En guise de conclusion,

ce petit clin d’œil au philosophe Michel Serres qui vient de décéder. A l’occasion de la dernière émission Apostrophes de Bernard Pivot, ce dernier avait demandé à chacun des 70 écrivains et intellectuels présents sur le plateau de choisir un mot, le mot qu’ils aimaient. Michel Serres avait choisi le mot ensemencement. Il avait alors fait remarquer : « Avec étonnement, j’ai vu que mes collègues écrivains avaient complètement oublié tous les mots qui les reliaient à la terre. » Ensemencement, j’aime bien aussi ce mot, qui témoigne d’un bel hommage au monde agricole et au monde de la semence. Et puis l’un des livres qui m’a incité à me lancer dans l’écriture des livres, c’est La Guerre des semences de Jacques Grall, journaliste au Monde et Bertrand Roger-Lévy, directeur de la communication à l’INRA, publié au milieu des années 1980, et le regard spectral qu’ils portaient sur ce secteur et vos métiers.
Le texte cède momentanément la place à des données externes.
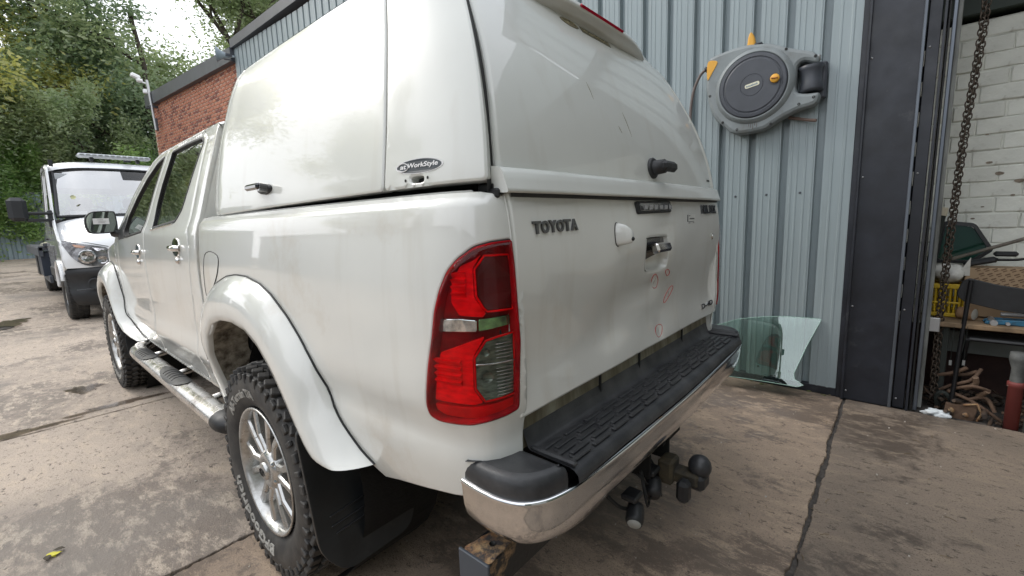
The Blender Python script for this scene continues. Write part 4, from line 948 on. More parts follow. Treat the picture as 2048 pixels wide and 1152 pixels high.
# ---- wheels
def wheel(side, cy, name='wheel', rot=0):
    cx = -.77 if side > 0 else .77; ax = np.array([-side, 0, 0.]); c = np.array([cx, cy, .385])
    prof = [(.222, .085), (.235, .112), (.262, .126), (.300, .134), (.335, .132), (.355, .122), (.366, .108), (.370, .05), (.372, 0), (.370, -.05), (.366, -.108), (.35, -.124), (.30, -.13), (.235, -.112), (.222, -.085)]
    b = Bag(); b.lathe(prof, c, ax, 72); ty = b.obj('tyre', RUBBER, None, org=c)
    w = bpy.data.objects.new(name, None); COL.objects.link(w); w.parent = truck; w.location = c; WL[w] = c
    ty.parent = w; ty.location = (0, 0, 0); ty.name = 'tyre'; WL[ty] = c
    # tread blocks
    b = Bag(); n = 46
    u0, v0, t0 = frame(ax)
    def fr(a): rd_ = u0*math.cos(a)+v0*math.sin(a); tn = -u0*math.sin(a)+v0*math.cos(a); return rd_, tn
    for i in range(n):
        a = 2*math.pi*i/n
        for (h, dw, dl, da, sk) in ((.108, .036, .030, 0, .35), (-.108, .036, .030, .5, -.35), (.062, .040, .034, .45, -.5), (-.062, .040, .034, .05, .5), (.016, .034, .026, .15, .6), (-.024, .030, .026, .7, -.6)):
            rd_, tn = fr(a+da*2*math.pi/n); wd = ax
            d1 = wd*math.cos(sk)+tn*math.sin(sk); d2 = -wd*math.sin(sk)+tn*math.cos(sk)
            rr = .3765 if abs(h) < .1 else .370
            b.box(c+ax*h+rd_*rr, (dw, dl, .020), .003, rot=np.stack([d1, d2, rd_], 1))
        if i % 2 == 0:
            rd_, tn = fr(a+.2); b.box(c+ax*.127+rd_*.347, (.014, .030, .026), .003, rot=np.stack([ax, tn, rd_], 1))
        else:
            rd_, tn = fr(a+.2); b.box(c+ax*.129+rd_*.340, (.012, .018, .034), .003, rot=np.stack([ax, tn, rd_], 1))
    b.obj('tyre_tread', RUBBER, ty)
    if side > 0:
        # raised sidewall lettering
        b = Bag()
        def arc_text(s, a_c, rad, hgt, width, flip=1):
            def place(u, v, w):
                a = a_c-flip*(u-.5)*width/rad; rr = rad+flip*(v-.5)*hgt
                rdv = np.array([0, math.cos(a)*-1, math.sin(a)])  # angle measured in the y-z plane, seen from the left
                # h along the bulging wall
                hh = np.interp(rr, [.262, .300, .335], [.1265, .1345, .1325]); return c+ax*(hh+w)+np.array([0, -math.cos(a)*rr*-1*-1, math.sin(a)*rr])
            text_on(b, s, place, .0026, bold=.03)
        # seen from the left, +y is to the left: angle a=0 points to -y (right)
        arc_text('All-Terrain T/A', R(116)+rot, .287, .032, .30); tag(b.obj('tyre_lettering', RUBL, ty), kind='stuff'); b = Bag(); arc_text('BFGoodrich', R(240)+rot, .287, .036, .38)
        tag(b.obj('tyre_lettering', RUBL, ty), kind='stuff')
    # rim
    b = Bag(); b.lathe([(.205, -.10), (.212, .06), (.220, .098), (.228, .112), (.232, .118), (.229, .123), (.222, .120), (.214, .104), (.208, .06), (.19, .02)], c, ax, 64); rim = b.obj('rim', ALLOY, w)
    b = Bag(); b.lathe([(.0, .03), (.12, .02), (.205, .0), (.208, -.05)], c, ax, 40); b.obj('brake_backing', BLACKM, rim)
    b = Bag(); b.lathe([(.0, .045), (.15, .045), (.15, .03), (0, .03)], c, ax, 40); b.obj('brake_disc', RUST, rim)
    for k in range(6):
        for s in (-1, 1):
            a = 2*math.pi*k/6+R(8)+rot; a1 = a+s*R(11); a2 = a+s*R(14.5)
            d0 = u0*math.cos(a+s*R(18))+v0*math.sin(a+s*R(18)); 
            p0 = c+ax*.098+(u0*math.cos(a+s*R(22))+v0*math.sin(a+s*R(22)))*.045
            p1 = c+ax*.104+(u0*math.cos(a1)+v0*math.sin(a1))*.130
            p2 = c+ax*.100+(u0*math.cos(a2*1)+v0*math.sin(a2*1))*.221
            def sp_(pa, pb, w0, w1):
                d = pb-pa; l = np.linalg.norm(d); d = d/l; sd_ = np.cross(d, ax); V = []
                for p, ww in ((pa, w0), (pb, w1)):
                    for (o, h) in ((-ww, -.028), (-ww, -.004), (-ww*.65, .003), (ww*.65, .003), (ww, -.004), (ww, -.028)): V.append(p+sd_*o+ax*h)
                F = [[i, (i+1) % 6, 6+(i+1) % 6, 6+i] for i in range(6)]; return V, F
            b = Bag(); b.add(*sp_(p0, p1, .016, .012)); b.add(*sp_(p1, p2, .012, .017)); b.obj('spoke', ALLOY, rim)
    b = Bag(); b.lathe([(.078, .06), (.074, .098), (.060, .112), (.040, .118), (.036, .112), (.0, .112)], c, ax, 36); b.obj('hub', ALLOY, rim)
    b = Bag(); b.lathe([(.033, .112), (.032, .122), (.024, .126), (0, .127)], c, ax, 24); b.obj('centre_cap', ALLOY, rim)
    b = Bag(); a = np.linspace(0, 2*math.pi, 25)[:-1]
    for rx, rz, oz in ((.020, .013, 0), (.007, .013, 0), (.014, .006, .006)): b.tube([c+ax*.1275+np.array([0, rx*math.cos(q), oz+rz*math.sin(q)]) for q in a], .0014, 4, closed=True)
    b.obj('cap_emblem', GAP, rim)
    b = Bag()
    for k in range(6):
        a_ = 2*math.pi*(k+.5)/6+R(8)+rot; d = u0*math.cos(a_)+v0*math.sin(a_); b.lathe([(.012, .085), (.012, .107), (.006, .112), (0, .112)], c+d*.060, ax, 6, smooth=False)
    b.obj('wheel_nut', CHROME, rim)
    return w
wheel(1, 0); wheel(-1, 0); wheel(1, 3.085, rot=.4); wheel(-1, 3.085, rot=.4)
# ------------------------------------------------------------------ ground
def rise(y): return np.where(y > 7.4, .027*(np.minimum(y, 60)-7.4), 0)
CONC = bpy.data.materials.new('yard_concrete'); CONC.use_nodes = True
nt = CONC.node_tree; N = nt.nodes.new; K = nt.links.new; B_ = nt.nodes['Principled BSDF']
gm = N('ShaderNodeNewGeometry'); pos = gm.outputs['Position']
def nz(sc, det, rg=.65, dist=0, st=None):
    n = N('ShaderNodeTexNoise'); n.inputs['Scale'].default_value = sc; n.inputs['Detail'].default_value = det; n.inputs['Roughness'].default_value = rg; n.inputs['Distortion'].default_value = dist
    if st: mp = N('ShaderNodeMapping'); mp.inputs['Scale'].default_value = st; mp.inputs['Rotation'].default_value = (0, 0, .5); K(pos, mp.inputs['Vector']); K(mp.outputs[0], n.inputs['Vector'])
    else: K(pos, n.inputs['Vector'])
    return n.outputs['Fac']
def rmp(f, lo, hi, a=0, b=1):
    r = N('ShaderNodeMapRange'); r.inputs['From Min'].default_value = lo; r.inputs['From Max'].default_value = hi; r.inputs['To Min'].default_value = a; r.inputs['To Max'].default_value = b; K(f, r.inputs['Value']); return r.outputs['Result']
def mixc(f, a, c, mode='MIX'):
    x = N('ShaderNodeMixRGB'); x.blend_type = mode
    if isinstance(f, float): x.inputs[0].default_value = f
    else: K(f, x.inputs[0])
    for i, q in ((1, a), (2, c)):
        if isinstance(q, tuple): x.inputs[i].default_value = (*q, 1)
        else: K(q, x.inputs[i])
    return x.outputs[0]
c1 = mixc(rmp(nz(.8, 7, .6), .42, .60), (.50, .415, .34), (.36, .30, .25))
_ma = N('ShaderNodeMath'); _ma.operation = 'MULTIPLY_ADD'; _ma.inputs[1].default_value = .75; K(nz(.75, 3, .5), _ma.inputs[0]); _mb = N('ShaderNodeMath'); _mb.operation = 'MULTIPLY'; _mb.inputs[1].default_value = .6; K(nz(3.2, 12, .82, .2), _mb.inputs[0]); K(_mb.outputs[0], _ma.inputs[2])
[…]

J’ai peu parlé de semences parce que vous êtes mille fois plus compétents que moi mais j’ai essayé de recenser toutes les problématiques autour de ce monde des semences si passionnant, mais nous allons en parler, plus abondamment, plus précisément, plus techniquement et scientifiquement, maintenant.

Je vous remercie de votre attention.